Wednesday, November 2, 2016

11/2


  
 Today was his birthday.
 I thought about him all day. 

I prayed some. I prayed that God could forgive him. 
 I prayed for many years that God could heal his mind and restore him to who he once was.
I know God doesn't answer all of our prayers.
 I will never know why.
 I see the joyfulness in Drew and Greer's smiles and the sunshine that beams from their faces and I can't imagine how anything in this world once so close to my heart could ever be so dark.
 I know that I can't take any days for granted. 

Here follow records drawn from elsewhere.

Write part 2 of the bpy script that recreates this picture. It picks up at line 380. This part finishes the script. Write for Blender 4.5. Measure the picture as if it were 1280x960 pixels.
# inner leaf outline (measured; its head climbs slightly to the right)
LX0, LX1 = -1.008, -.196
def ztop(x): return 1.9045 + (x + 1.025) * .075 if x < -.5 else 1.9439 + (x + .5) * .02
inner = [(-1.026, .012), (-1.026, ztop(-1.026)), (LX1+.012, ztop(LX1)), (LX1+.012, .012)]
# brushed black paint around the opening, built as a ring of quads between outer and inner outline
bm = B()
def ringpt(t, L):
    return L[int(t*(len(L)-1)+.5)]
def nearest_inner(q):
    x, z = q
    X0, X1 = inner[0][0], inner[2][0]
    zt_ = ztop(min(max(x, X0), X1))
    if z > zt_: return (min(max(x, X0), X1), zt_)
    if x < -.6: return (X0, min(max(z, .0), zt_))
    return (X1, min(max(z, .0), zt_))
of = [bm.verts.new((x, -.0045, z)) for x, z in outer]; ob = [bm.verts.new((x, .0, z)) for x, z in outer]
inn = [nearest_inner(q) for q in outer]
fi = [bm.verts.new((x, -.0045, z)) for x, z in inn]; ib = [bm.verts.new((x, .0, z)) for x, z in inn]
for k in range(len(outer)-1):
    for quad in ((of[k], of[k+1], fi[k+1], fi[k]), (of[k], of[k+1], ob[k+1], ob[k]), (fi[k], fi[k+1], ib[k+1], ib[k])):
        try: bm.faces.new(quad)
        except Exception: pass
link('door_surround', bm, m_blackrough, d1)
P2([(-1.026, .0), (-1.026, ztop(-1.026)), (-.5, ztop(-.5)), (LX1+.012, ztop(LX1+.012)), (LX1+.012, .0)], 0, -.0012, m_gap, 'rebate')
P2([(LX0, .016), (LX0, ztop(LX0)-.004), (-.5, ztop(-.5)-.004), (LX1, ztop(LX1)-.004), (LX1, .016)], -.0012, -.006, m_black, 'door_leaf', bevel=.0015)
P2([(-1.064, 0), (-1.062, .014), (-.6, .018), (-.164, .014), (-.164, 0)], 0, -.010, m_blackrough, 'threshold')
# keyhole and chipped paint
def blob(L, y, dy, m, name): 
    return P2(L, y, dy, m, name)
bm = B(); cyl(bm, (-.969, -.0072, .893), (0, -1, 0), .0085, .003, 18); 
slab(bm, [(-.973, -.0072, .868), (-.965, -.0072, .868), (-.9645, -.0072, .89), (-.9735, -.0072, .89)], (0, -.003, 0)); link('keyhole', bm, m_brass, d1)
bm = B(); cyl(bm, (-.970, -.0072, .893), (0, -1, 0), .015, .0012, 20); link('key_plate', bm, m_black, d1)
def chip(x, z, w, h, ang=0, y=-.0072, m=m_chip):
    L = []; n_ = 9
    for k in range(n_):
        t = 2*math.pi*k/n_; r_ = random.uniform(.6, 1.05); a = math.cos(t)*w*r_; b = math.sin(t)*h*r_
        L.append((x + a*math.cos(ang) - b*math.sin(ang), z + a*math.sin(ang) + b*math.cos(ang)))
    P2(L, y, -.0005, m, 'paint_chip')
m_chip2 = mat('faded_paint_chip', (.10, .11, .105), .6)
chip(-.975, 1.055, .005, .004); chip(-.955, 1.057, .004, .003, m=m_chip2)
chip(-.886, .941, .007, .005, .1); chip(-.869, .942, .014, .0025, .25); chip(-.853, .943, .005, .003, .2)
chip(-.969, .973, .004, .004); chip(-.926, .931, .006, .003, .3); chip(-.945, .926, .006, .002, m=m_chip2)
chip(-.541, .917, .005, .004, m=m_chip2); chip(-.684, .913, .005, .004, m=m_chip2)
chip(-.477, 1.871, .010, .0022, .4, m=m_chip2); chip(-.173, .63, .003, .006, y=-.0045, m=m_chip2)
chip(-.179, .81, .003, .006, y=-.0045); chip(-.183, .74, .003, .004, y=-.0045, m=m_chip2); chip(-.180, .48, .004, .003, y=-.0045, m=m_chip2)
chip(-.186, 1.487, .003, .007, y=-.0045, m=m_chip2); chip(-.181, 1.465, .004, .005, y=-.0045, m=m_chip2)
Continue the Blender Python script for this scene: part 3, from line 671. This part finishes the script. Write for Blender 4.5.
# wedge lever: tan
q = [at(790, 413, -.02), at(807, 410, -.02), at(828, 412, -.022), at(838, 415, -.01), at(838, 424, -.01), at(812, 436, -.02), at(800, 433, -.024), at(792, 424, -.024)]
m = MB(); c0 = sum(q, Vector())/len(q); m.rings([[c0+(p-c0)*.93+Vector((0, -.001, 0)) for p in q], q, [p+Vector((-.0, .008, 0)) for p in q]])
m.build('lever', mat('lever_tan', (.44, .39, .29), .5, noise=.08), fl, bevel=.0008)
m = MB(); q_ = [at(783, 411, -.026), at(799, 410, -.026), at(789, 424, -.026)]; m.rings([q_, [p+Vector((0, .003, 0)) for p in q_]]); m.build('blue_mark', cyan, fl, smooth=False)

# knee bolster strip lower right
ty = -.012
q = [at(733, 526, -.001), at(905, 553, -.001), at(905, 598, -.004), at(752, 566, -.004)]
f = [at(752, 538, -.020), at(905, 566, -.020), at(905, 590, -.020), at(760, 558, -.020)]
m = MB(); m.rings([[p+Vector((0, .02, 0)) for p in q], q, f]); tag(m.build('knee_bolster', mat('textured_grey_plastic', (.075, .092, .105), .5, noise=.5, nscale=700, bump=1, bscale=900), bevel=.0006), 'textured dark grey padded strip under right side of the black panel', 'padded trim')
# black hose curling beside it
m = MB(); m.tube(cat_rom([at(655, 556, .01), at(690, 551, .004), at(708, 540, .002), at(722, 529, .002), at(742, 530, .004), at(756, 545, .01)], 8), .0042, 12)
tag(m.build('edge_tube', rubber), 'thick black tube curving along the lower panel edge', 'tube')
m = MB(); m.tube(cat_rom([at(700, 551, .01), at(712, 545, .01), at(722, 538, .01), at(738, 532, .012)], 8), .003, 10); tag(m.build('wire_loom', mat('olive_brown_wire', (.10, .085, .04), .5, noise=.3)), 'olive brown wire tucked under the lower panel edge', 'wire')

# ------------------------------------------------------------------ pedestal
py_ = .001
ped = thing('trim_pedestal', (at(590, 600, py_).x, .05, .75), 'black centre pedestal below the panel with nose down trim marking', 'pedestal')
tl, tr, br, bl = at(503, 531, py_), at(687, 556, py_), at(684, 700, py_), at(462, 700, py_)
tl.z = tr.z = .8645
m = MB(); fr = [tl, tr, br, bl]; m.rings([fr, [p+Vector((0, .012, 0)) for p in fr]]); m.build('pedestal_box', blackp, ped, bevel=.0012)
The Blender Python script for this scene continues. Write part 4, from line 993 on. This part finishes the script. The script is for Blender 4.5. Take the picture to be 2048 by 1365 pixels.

 I get caught up in worry. Worrying about Andy's traveling, worrying about what is best for the girls, worrying about my own heart and if I am giving it to the Lord for all of the harshness last year brought. I worry for the hearts of those who are right there in the mess of it, too.
 Our hearts need tending, all of us. 




 And even though some days feel frustrating and I dwell on things I have no control over and why God doesn't do what I ask Him to..

 I know, undoubtedly
He still loves me. He loves me every day when I pick Drew up from lunch bunch and she runs to see me like I am literally her very own Disney princess. He loves me through my amazing family who sees me frazzled, trying to complete my studies, and scoops my babies out the door to entertain them, lovingly for hours. He loves me with a really hard working husband who spends too much time on airplanes and on the road, giving me the opportunity to go back to school and chase my dreams. He loves me with a sleeping baby, a smiling baby, a really loving baby.
 I felt sad today, but I also felt like pulling myself out of the mud and looking at the beauty God surrounds me with. I am so thankful for this life. So thankful that God chose to give me the "best" girls and the duty of being a mother. God really is good even when His plans are not ours. I type it because it's true but if I am honest, I pray that God would give me complete peace with this truth.
I wish I could've shard this truth with him. You were good to me, many years you loved me more fiercly than I think some dads know how to. There was a time when you loved me because you knew God loved you.
"Consider it pure joy, my brothers and sisters, whenever you face trials of many kinds, because you know that the testing of your faith produces perseverance. Let perseverance finish its work so that you may be mature and complete, not lacking anything."
James 1:2-4

2 comments:

Mary N said...

Beautiful words Kirbey

kellie Maddox said...

Me too, honey. All that was good in him he gave to you before his world became dark. I am so blessed you're mine.